Andy Burnham has told the English National Opera (ENO) that the company is not welcome in Manchester if it does not want to relocate there from London.
“If they think we are all heathens here, that nobody would go, I’m afraid it doesn’t understand us and therefore it doesn’t deserve to come here. If they want to come, come willingly. If you can’t come willingly, don’t come at all,” the mayor of Greater Manchester said on Wednesday.
A bitter battle has erupted over the ENO’s future after Arts Council England (ACE) threatened to cut its funding to zero if it did not leave London.
Earlier this month, the opera house said it would receive a three-year grant of ?17m from ACE to create a new base outside the capital, “potentially in Manchester”.
The mooted move prompted howls of protest, with 57,000 people signing a petition from the opera singer Bryn Terfel demanding ACE reinstate ENO’s funding immediately, and the broadcaster and author Melvyn Bragg saying the decision amounted to “cultural vandalism”.
Neither the ENO nor ACE appeared to have canvassed any key cultural figures in Manchester about the potential move, including Burnham.
“If they don’t want to come willingly, we don’t want them,” he told the Great Northern Conference, a meeting of business and political leaders, on Wednesday.
Burnham said the protests reminded him of his time as culture secretary in Gordon Brown’s government, when the BBC was being forced to relocate large chunks of its workforce to Salford.
“I remember the BBC saying the same thing to me when I was culture secretary – that it wouldn’t work up here, blah di blah, all the arguments they trotted out. They were made to come and they should have been, because of the way they are publicly funded.
“Is anybody here going to say to me today that the BBC isn’t stronger by moving to Media City? It’s got more legitimacy and is in a better place with regards to recognising the diversity of the country,” he said.
At the same conference, the mayor of South Yorkshire, Oliver Coppard, said the ENO would be “very welcome” in Sheffield or anywhere in his patch.
ENO said its move marked the “start of a new chapter” and would help with “building new audiences and reach beyond London”. It plans to continue to manage and perform at its London home, the Coliseum, while “maximising it as a commercial asset”.

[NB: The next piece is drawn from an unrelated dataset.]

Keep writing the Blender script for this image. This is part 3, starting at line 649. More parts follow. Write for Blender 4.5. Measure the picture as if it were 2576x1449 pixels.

An ENO spokesperson said: “It has been misreported that we are against moving to Manchester. This is not the case. We are against Arts Council England arbitrarily plucking a location without any consultation with us, the city itself or indeed other cultural organisations who operate there.
“We are against ACE suggesting that we can do so in an unrealistic timeframe when other arts organisations who have relocated have had four years to do so. Additionally, we don’t understand why ACE think that Manchester is not worthy of the same level of investment as London, having only offered the ENO less than 50% of our current funding level to move there. That isn’t levelling up, it is an insult to the people of Manchester, who are in no way heathens.”